Polk County District Court Judge Robert Hanson says he’s “elected to kick the door in” on the controversy surrounding his and the Iowa Supreme Court’s decisions to uphold marriage rights for same-sex couples in Iowa and the ensuing successful campaign to oust three of the state’s Supreme Court justices.
“I’m going to blast my way through it. There is no turning back for me,” Hanson said.
Social conservative groups including the Iowa Family Policy Center (now known as The Family Leader), the National Organization for Marriage, the American Family Association and Iowa for Freedom launched a major campaign in Iowa last year to remove through a retention vote three Iowa Supreme Court justices that participated in an unanimous decision finding a legislative ban on same-sex marriage to be a violation of the Iowa Constitution’s equal protection clause.
They were successful in doing so, and expectations are the remaining four justices that supported the unanimous decision in Varnum v. Brien will also face difficult retention votes in 2012 and 2016.

Robert Hanson
Hanson said he’s since accepted every invitation to talk to groups about the decision and other issues, even in the lead up to the 2010 retention election that found him on the ballot along with those three justices.
“I’m disappointed myself that a lot more of us don’t go out and talk to the public, introduce ourselves, explain who we are, make ourselves out to be human beings to those people that are going to stand in judgment of us at retention time,” Hanson said. “That’s what we can do.”
Iowa is often praised for its merit selection process in appointing judges, a system put in place in the 1960′s. Under that system, a 15-member judicial nominating commission composed of lawyers and non-lawyers recommend appointees to the governor based on quality, integrity and professional ability – rather than on political ability or connections.
The justices’ ouster marked the first time in the nearly 50-year history of the process that judges weren’t retained.
Hanson said that process showed “what happens when we take the high road” and “what staying quiet gets you as a judge: it gets you a ticket right off the bench.”
“People assume the worst about us right now,” Hanson said. “I don’t like that any better than anybody else does but that’s the truth. They accept this characterization of us as out of control, as arrogant people that are trying to hold society in the way that we think it ought to be and not giving them any say in it.”
Hanson suggested changing the way judges are retained from requiring a simple majority to a 60 percent or two-thirds vote in order to be removed, calling the current system “a crapshoot.” But he doesn’t expect that to change anytime soon.
“We are not politicians. We didn’t run for our positions. We don’t know how to defend ourselves in a political arena,” Hanson said. “And so we’ve got to learn how to do that. But part of it isn’t hard.
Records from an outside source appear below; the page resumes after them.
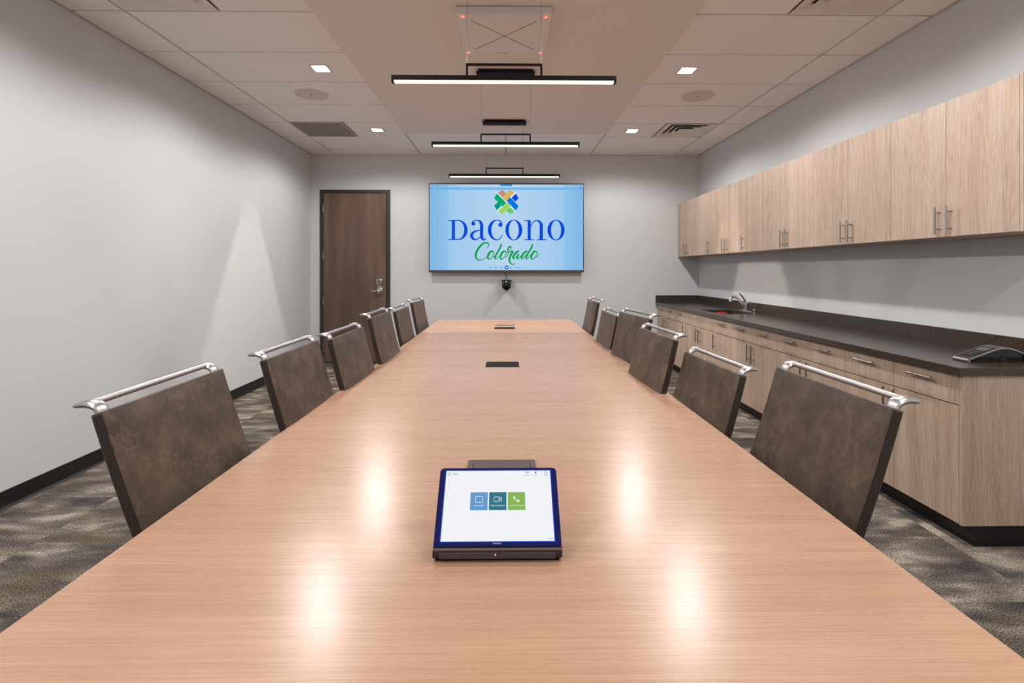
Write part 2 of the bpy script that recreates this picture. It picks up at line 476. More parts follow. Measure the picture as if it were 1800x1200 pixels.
# ------------------------------------------------------------------ door
dr = struct('door_1', MB().box(-2.6, -1.71, YB-.03, YB+.014, .012, 2.42, .002, 1), M['walnut'])
f = MB()
for x0, x1, z0, z1 in ((DX0+.001, -2.604, 0.001, DZ-.001), (-1.706, DX1-.001, 0.001, DZ-.001), (-2.604, -1.706, 2.424, DZ-.001)):
    f.box(x0, x1, YB-.02, YB+.12, z0, z1)
f.box(-2.604, -1.706, YB+.02, YB+.1, 2.40, 2.424)
f.build('door_frame', M['frame'], dr)
for z in (2.205, 1.54, .88, .225):
    MB().box(-2.606, -2.598, YB-.036, YB-.029, z-.055, z+.055).cyl((-2.602, YB-.038, z-.057), (-2.602, YB-.038, z+.057), .007, 10).build('hinge', M['steel'], dr, smooth=True)
MB().box(-1.836, -1.756, YB-.046, YB-.0305, .985, 1.075, .004).cyl((-1.79, YB-.04, 1.035), (-1.79, YB-.075, 1.035), .016).build('lock_plate', M['steel'], dr, smooth=True)
MB().box(-1.905, -1.775, YB-.09, YB-.073, 1.012, 1.038, .005).build('lever_handle', M['steel'], dr, smooth=True)
kp = MB().box(-1.84, -1.754, YB-.07, YB-.0305, 1.11, 1.2, .008).box(-1.828, -1.766, YB-.042, YB-.0305, 1.07, 1.115, .002).build('keypad_lock', M['steel'], dr, smooth=True)
for i in range(3):
    for j in range(2):
        MB().box(-1.822+i*.02, -1.809+i*.02, YB-.074, YB-.0695, 1.148+j*.024, 1.164+j*.024, .002, 1).build('key', M['darkplastic'], kp)
# dark corridor end behind the closed leaf
MB().box(-2.604, -1.706, YB+.1, YB+.12, 0.001, 2.43).build('back_stop', M['frame'], dr)

# ------------------------------------------------------------------ ceiling fittings
def place_name(y, x):
    side = 'left' if x < 0 else 'right'
    return side
def downlight(x, y, label):
    t = thing('downlight', (x, y, CZ), label, 'light', 'recessed square downlights')
    fr = MB()
    for a in ((-.075, .075, -.075, -.058), (-.075, .075, .058, .075), (-.075, -.058, -.058, .058), (.058, .075, -.058, .058)):
        fr.box(*a, -.004, .001)
    fr.build('trim', M['white'], t)
    MB().box(-.058, .058, -.058, .058, -.0025, .0008).build('lamp_lens', LENS, t)
    l = bpy.data.objects.new('lamp', spot(x, y)); COL.objects.link(l); l.parent = t; l.location = (0, 0, -.012)
LENS = emit('downlight lens', (1, .97, .93, 1), 30)
dn = {6.015: 'farthest square downlight', 4.185: 'glowing square downlight in a whole tile', 2.355: 'square downlight overhead near a vent', .525: 'square downlight above the camera', -1.305: 'rearmost square downlight'}
for y in LIGHT_Y:
    downlight(-1.52, y, dn[y]+' on the left side of the ceiling')
    downlight(1.505, y, dn[y]+' on the right side of the ceiling')

def diffuser(x, y, dark, label, rots=0):
    t = thing('air_diffuser', (x, y, CZ), label, 'vent', 'four-way ceiling air diffusers')
    def ring(a0, z0, a1, z1, th=.0015):
        """sloping square ring from half-size a0 at z0 to a1 at z1"""
        m = MB(); c = []
        for a, z in ((a0, z0), (a1, z1), (a1, z1+th*1.6), (a0, z0+th*1.6)):
            c.append([m.bm.verts.new((sx*a, sy*a, z)) for sx, sy in ((-1, -1), (1, -1), (1, 1), (-1, 1))])
        for k in range(4):
            for i in range(4): m.bm.faces.new((c[k][i], c[k][(i+1) % 4], c[(k+1) % 4][(i+1) % 4], c[(k+1) % 4][i]))
        return m
    ring(.298, -.001, .268, -.001).build('rim', M['white'], t)
    ring(.268, -.001, .205, .024).build('rim_cone', M['white'], t)
    ring(.212, -.003, .150, .024).build('louver', M['white'], t)
    ring(.150, -.003, .092, .024).build('louver', M['white'], t)
    MB().box(-.09, .09, -.09, .09, -.003, .0, .001, 1).build('center_plate', M['white'], t)
    MB().box(-.27, .27, -.27, .27, .026, .0285).build('plenum_plate', M['plenum'], t)
diffuser(-2.135, 2.965, 0, 'white louvred air diffuser at the top left of the ceiling')
diffuser(2.135, 2.965, 0, 'white louvred air diffuser at the top right of the ceiling')
diffuser(2.135, 6.015, 1, 'louvred air diffuser with dark slots near the back wall, right')
t = thing('return_grille', (-2.135, 6.015, CZ), 'grey perforated return air panel in ceiling above the door', 'vent')
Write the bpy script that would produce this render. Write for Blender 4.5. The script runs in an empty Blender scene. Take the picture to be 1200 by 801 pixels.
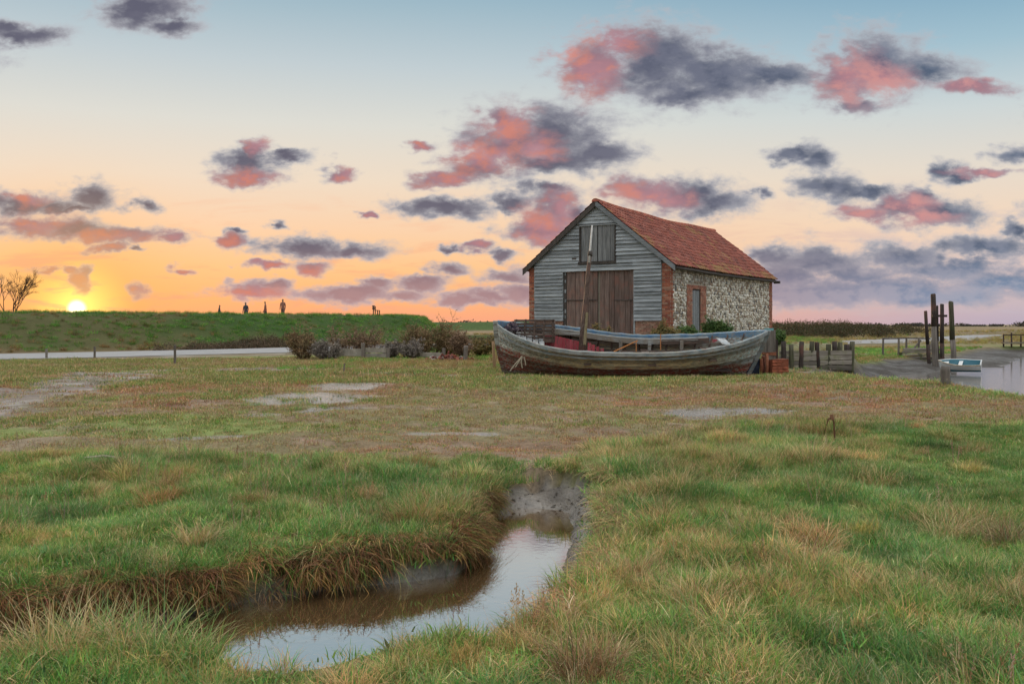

Part of it is just going out and putting a face to the name.”
Hanson also said there’s an inclination to think attacks on the courts began with the Varnum decision. He said that was a catalyst, but noted the courts have been under attack for a long time. For example, he said in 2006 the Iowa Supreme Court issued an order director judges to do public outreach efforts.
“They weren’t under fire so much from the standpoint of attempts at retention elections to oust judges as it was characterized by efforts to gut the court system by robbing it of all of its financing,” Hanson said.
He also noted a recent bond to expand court space in Des Moines was soundly defeated, despite major overcrowding at current facilities. GOP presidential candidates have also gone after so-called activist judges that “violate the constitution,” Hanson said.
He believes the key to keeping the state’s system of fair and impartial courts in place is to get everything out in the open.
“The more we discuss it, the more we defuse the issue,” Hanson said. “The more people realize the fallacy, the folly of all this talk about reining in these judges and things of that nature.”
The comments were made at a series of panels held as part of an event called Defending Iowa’s Courts, held last week in Des Moines. About a dozen groups sponsored the event, including Lambda Legal, Justice not Politics, Interfaith Alliance of Iowa, One Iowa and the American Civil Liberties Union of Iowa.
The panelists discussed legislative attacks against Iowa’s courts following the Varnum v. Brien decision; how those attacks threaten judges’ ability to rule fairly and impartially; and how to engage communities to defend the state’s current court system.